Duurzaam groeien en vernieuwen
•    De positie van Nederland in de top 5 van de meest concurrerende economieën moet de komende jaren verankerd en versterkt worden. Ons land heeft daarvoor een uitstekende uitgangspositie met zijn innovatieve bedrijven en excellente kennisinstellingen.
•    De innovatiekracht van het bedrijfsleven, de kennisinstellingen en de overheid zal optimaal worden gericht op de transitie naar een duurzame economie en groene groei, mede met het oog op versterking van het concurrentievermogen van de Nederlandse economie. Wij zorgen er voor dat de overheid daarbij een betrouwbare partner is die weet wat ze wil bereiken, besluitvaardig is en in staat vast te houden aan de ingeslagen koers.
•    De succesvolle samenwerking tussen bedrijfsleven, wetenschappelijke instellingen, regio’s en overheid, in het kader van het topsectorenbeleid, wordt voortgezet en in het nieuwe financiële kader ingepast.
•    Via NWO blijft 275 miljoen beschikbaar voor programmatisch onderzoek voor de topsectoren, waarbij de publiek-private samenwerking voor excellent fundamenteel onderzoek wordt voortgezet.

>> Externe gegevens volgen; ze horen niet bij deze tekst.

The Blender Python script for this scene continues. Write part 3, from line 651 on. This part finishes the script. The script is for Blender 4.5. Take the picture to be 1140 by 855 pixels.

•    Er komt 150 miljoen extra beschikbaar voor versterking van het fundamenteel onderzoek, waarvan 50 miljoen door herprioritering. Een substantieel deel zetten we in om te kunnen meedingen voor extra middelen uit het Europese onderzoeksprogramma Horizon 2020. Door verschuiving maken we 110 miljoen vrij om samenwerking tussen bedrijven en kennisinstellingen verder te stimuleren. Hier staat tegenover dat generieke (fiscale) subsidies worden verlaagd.